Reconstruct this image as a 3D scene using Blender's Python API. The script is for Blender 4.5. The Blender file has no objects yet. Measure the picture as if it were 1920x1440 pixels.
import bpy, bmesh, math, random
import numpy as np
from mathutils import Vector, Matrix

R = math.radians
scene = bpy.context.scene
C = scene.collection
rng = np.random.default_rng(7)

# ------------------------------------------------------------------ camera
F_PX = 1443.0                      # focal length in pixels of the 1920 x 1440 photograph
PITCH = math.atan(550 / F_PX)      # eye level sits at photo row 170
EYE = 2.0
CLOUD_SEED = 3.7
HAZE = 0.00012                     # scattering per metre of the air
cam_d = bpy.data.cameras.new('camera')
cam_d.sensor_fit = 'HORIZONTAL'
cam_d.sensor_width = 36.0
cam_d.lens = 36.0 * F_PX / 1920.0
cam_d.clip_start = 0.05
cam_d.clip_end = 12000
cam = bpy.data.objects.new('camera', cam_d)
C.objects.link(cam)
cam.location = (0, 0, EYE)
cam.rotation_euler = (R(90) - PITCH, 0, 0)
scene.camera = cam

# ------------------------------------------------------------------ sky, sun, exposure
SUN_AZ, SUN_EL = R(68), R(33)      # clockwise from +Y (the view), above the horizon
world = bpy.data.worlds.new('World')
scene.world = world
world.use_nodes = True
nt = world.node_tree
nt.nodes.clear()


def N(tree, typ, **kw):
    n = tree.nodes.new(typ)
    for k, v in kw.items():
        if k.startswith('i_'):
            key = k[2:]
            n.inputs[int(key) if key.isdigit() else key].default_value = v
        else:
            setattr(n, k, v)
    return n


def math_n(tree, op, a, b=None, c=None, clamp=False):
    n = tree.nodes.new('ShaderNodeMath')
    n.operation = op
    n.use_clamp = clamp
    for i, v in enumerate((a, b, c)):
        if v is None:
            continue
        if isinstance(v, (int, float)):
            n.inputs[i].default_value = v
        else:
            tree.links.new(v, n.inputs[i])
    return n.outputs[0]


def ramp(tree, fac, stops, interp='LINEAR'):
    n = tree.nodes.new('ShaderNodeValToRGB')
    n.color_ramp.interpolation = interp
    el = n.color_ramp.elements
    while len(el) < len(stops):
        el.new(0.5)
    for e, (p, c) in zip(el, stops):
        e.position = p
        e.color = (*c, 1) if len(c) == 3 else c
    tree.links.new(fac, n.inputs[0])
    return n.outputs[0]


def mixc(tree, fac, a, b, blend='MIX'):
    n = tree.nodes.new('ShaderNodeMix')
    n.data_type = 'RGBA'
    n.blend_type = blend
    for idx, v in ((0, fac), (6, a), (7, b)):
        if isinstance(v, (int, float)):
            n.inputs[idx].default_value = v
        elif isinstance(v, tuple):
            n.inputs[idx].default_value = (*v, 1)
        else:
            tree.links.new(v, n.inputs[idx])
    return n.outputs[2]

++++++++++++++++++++

The problem =
Verbatim output is expected for the lines from the start of the data to the line in which "rng = np.random.default_rng(7)" appears, both included.

Solution to this task =
Reconstruct this image as a 3D scene using Blender's Python API. The script is for Blender 4.5. The Blender file has no objects yet. Measure the picture as if it were 1920x1440 pixels.
import bpy, bmesh, math, random
import numpy as np
from mathutils import Vector, Matrix

R = math.radians
scene = bpy.context.scene
C = scene.collection
rng = np.random.default_rng(7)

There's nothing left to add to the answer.